5) Contrairement aux pays les plus avancés, le Japon a sous-investi dans l’enseignement supérieur (comme la France) et dans la recherche publique. Au-delà de ces aspects financiers, l’université ne s’est pas positionnée au cœur du système de recherche et d’innovation, ce qui s’est traduit par un déficit de transfert de savoir, de technologies, de création de startups et une très faible mobilité des chercheurs. À l’intérieur même de l’université, les thématiques de recherche n’ont pas évolué en phase avec les profondes évolutions scientifiques et techniques de l’époque ; ceci s’explique en grande partie par l’organisation assez rigide de la recherche universitaire. Autre facteur, la désaffection des jeunes pour les études scientifiques, ce qui n’est pas spécifique au Japon, mais n’a pas été compensé par l’apport d’étudiants étrangers de haut niveau.

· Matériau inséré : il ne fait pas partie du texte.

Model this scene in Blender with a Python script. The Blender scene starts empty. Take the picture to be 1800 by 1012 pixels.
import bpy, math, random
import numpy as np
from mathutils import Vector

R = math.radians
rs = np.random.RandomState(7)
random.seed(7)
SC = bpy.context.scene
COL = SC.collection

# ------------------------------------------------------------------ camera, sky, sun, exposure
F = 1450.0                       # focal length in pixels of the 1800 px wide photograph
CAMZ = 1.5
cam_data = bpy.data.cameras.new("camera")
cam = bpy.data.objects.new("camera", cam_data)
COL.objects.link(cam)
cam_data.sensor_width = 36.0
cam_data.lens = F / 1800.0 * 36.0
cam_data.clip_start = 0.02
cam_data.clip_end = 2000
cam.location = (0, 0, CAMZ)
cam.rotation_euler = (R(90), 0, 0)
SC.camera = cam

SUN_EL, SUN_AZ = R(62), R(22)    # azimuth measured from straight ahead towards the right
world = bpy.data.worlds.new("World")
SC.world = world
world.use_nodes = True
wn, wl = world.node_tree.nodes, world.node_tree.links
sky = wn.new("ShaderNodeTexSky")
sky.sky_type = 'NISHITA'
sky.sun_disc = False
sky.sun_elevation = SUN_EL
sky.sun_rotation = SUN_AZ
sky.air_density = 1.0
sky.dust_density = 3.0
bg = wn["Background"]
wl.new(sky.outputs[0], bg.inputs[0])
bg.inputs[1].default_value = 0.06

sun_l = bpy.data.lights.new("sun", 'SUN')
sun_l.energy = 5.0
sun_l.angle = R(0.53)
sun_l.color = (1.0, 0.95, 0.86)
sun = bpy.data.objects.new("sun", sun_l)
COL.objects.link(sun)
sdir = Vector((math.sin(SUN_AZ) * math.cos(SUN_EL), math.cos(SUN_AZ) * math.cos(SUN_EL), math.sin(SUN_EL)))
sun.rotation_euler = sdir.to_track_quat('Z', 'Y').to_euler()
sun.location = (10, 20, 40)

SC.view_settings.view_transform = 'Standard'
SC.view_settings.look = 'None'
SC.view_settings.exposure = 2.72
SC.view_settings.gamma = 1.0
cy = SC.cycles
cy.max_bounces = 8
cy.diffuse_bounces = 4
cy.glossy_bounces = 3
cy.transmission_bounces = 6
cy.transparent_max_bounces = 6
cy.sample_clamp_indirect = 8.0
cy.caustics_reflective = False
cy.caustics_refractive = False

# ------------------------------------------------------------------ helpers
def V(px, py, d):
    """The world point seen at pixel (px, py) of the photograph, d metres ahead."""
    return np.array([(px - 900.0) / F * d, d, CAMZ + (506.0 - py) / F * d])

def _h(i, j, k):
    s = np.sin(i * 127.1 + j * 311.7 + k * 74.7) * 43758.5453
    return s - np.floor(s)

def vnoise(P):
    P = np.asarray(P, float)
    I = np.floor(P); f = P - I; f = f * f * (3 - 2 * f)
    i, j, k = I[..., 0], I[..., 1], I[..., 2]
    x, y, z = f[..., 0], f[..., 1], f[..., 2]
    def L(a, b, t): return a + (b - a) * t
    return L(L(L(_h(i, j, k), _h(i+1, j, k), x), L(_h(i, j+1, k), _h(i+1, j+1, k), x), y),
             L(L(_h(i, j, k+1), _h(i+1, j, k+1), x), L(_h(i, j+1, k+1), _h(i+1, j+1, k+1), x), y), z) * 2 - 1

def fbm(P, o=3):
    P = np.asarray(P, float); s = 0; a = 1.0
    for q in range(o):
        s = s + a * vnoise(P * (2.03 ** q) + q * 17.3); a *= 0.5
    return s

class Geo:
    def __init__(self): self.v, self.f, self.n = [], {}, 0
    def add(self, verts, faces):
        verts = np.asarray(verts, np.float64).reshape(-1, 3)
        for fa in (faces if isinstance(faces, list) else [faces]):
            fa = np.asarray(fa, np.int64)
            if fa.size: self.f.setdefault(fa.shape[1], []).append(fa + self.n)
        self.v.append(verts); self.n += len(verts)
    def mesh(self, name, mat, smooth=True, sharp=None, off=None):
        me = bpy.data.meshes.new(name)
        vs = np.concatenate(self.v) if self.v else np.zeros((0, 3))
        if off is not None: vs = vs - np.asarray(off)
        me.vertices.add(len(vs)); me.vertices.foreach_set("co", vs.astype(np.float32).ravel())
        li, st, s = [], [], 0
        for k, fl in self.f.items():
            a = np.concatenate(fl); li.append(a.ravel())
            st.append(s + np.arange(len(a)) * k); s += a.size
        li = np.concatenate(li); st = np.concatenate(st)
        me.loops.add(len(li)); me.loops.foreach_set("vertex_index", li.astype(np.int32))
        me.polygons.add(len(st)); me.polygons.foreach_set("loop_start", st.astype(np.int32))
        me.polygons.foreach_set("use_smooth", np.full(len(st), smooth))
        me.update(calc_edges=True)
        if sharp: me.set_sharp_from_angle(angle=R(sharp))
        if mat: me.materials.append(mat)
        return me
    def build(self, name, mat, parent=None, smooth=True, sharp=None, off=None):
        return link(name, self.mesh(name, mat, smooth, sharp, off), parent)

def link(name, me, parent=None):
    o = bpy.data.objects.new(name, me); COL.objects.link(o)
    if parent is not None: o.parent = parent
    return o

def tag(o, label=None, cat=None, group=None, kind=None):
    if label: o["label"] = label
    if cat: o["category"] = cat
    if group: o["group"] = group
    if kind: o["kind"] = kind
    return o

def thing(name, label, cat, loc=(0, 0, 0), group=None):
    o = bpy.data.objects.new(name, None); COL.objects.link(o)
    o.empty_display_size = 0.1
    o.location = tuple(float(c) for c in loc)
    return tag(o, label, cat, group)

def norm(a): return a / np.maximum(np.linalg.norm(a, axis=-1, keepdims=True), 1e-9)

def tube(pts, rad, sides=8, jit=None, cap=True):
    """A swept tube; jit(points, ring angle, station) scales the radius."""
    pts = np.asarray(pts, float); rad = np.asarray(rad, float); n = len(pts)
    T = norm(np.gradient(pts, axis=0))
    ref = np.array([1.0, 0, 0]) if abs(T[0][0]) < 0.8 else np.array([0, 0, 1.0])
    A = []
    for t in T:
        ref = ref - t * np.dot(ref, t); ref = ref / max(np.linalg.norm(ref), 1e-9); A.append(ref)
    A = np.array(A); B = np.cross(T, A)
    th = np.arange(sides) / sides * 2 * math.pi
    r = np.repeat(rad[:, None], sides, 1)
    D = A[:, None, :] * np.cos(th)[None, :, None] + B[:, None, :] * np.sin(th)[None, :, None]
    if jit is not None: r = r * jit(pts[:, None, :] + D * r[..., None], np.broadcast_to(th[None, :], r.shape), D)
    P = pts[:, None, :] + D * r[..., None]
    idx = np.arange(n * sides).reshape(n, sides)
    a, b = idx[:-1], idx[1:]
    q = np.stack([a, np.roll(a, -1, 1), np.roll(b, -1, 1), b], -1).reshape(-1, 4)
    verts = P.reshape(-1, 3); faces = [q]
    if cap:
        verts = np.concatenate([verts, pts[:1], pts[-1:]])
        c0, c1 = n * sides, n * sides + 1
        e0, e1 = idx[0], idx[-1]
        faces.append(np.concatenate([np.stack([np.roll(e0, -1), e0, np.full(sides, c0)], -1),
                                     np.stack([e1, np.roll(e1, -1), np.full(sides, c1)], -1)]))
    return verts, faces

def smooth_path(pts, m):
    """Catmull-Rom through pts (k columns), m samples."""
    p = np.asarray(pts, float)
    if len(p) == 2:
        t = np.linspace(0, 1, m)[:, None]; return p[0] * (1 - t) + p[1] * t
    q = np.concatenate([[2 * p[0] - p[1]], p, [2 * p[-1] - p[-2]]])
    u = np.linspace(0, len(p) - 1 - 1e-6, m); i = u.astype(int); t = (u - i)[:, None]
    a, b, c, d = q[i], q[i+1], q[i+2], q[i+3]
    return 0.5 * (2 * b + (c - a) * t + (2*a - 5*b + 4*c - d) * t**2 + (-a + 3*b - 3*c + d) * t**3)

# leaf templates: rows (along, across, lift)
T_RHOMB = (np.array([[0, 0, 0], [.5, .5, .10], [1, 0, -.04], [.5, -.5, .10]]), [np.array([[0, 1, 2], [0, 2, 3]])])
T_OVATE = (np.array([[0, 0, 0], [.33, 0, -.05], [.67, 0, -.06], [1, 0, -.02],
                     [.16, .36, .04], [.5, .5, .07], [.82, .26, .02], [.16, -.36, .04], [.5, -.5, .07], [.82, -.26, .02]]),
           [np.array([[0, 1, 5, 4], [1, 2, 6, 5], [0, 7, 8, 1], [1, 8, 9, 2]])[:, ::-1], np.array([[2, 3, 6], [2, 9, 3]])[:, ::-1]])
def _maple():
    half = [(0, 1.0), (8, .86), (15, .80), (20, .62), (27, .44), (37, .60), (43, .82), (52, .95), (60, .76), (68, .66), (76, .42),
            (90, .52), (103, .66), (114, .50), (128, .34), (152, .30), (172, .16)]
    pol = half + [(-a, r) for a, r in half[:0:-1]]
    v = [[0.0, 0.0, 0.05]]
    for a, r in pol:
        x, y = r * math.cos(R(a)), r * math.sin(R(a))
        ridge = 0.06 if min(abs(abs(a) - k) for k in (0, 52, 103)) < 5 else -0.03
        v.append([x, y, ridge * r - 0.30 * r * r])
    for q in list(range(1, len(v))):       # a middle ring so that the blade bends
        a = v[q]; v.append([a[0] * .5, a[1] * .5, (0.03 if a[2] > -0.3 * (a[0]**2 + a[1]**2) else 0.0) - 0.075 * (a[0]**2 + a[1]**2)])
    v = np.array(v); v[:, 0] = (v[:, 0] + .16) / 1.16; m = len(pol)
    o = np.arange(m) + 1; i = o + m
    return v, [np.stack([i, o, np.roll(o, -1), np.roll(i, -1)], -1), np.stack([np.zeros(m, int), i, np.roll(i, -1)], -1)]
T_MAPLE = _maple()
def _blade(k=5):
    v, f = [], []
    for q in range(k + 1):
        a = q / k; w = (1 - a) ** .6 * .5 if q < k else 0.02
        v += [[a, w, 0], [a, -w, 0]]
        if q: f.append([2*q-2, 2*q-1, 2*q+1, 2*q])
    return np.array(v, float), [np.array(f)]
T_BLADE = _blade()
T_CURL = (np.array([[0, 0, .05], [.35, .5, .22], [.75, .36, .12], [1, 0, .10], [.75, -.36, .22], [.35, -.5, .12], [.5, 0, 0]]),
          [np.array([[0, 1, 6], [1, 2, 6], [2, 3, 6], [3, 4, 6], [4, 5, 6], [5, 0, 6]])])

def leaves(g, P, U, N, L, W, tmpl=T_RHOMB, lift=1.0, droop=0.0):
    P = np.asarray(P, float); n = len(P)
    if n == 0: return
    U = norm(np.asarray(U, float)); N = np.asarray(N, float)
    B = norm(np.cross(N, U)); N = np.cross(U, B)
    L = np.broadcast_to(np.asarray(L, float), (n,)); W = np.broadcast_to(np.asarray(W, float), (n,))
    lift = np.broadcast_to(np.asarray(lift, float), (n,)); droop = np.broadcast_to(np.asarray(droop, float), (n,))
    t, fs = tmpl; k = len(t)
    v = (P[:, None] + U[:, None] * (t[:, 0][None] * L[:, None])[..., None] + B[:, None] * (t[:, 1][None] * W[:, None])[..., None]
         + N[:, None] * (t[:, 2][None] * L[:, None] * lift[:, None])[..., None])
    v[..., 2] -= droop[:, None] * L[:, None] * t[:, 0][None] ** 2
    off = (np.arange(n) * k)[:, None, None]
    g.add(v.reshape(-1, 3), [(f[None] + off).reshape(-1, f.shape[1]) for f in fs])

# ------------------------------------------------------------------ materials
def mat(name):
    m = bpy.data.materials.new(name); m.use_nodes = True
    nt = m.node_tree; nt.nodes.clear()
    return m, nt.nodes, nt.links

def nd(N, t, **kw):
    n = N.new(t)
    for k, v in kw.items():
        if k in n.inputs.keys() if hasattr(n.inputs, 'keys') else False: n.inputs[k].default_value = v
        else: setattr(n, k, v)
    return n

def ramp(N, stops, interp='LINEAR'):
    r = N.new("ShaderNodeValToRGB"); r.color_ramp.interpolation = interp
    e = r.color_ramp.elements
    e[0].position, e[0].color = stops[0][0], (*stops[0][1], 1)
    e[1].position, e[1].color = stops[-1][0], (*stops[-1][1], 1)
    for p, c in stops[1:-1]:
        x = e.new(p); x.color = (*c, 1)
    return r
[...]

En définitive, la crise financière dans ses aspects conjoncturels et structurels a croisé un autre ensemble de tendances structurelles du système de recherche et d’innovation.
Cette vision, partagée par l’ensemble des acteurs publics et privés, va permettre d’engendrer, à partir de 1995, une profonde réforme de la recherche et de l’université ainsi que les modes de régulation par l’État.
Nous n’aborderons pas ici ce qui relève de l’assainissement financier, de la politique économique et industrielle.
En ce qui concerne la sphère de la recherche et de l’innovation, la vision qui a prévalu dans les années 1990, est que le monde a connu et va continuer à connaître des vagues technologiques que le Japon a pu suivre des années 1960 à 1980, non comme on l’a vu en étant à la pointe de la production de connaissances, mais agile en terme d’assimilation et diffusion de l’innovation. Les prochaines vagues sur les nanosciences et les nanotechnologies, les biotechnologies et dans une certaine mesure sur l’énergie, sont d’une telle ampleur que les coûts de rattrapage ou d’adaptation risquent d’être exorbitants si le Japon n’est pas positionné sur les recherches amont. La continuation du modèle précédent induirait une dépendance extrêmement importante vis-à-vis des grands centres de recherche essentiellement concentrés aux Etats-Unis, en Europe et plus tard en Chine et en Inde, notamment en termes de propriété intellectuelle et plus généralement de maîtrise des savoirs technologiques.
La décennie des années 1990 n’a donc pas été vraiment perdue et ceci pour au moins deux grandes raisons :
1. L’industrie japonaise a continué à se développer dans les hautes technologies et à exporter des produits à forte valeur ajoutée y compris en relocalisant ce qui était le plus stratégique, notamment en ce qui concerne la recherche et la conception. Les exportations ont ainsi continué à croître, et le Japon à demeurer un des plus grands créditeurs du monde (on vient de le constater dans la crise actuelle où des banques japonaises assainies rachètent des banques américaines.
2. L’économie japonaise se repositionne sur une économie et une société de la connaissance avec les moyens correspondants.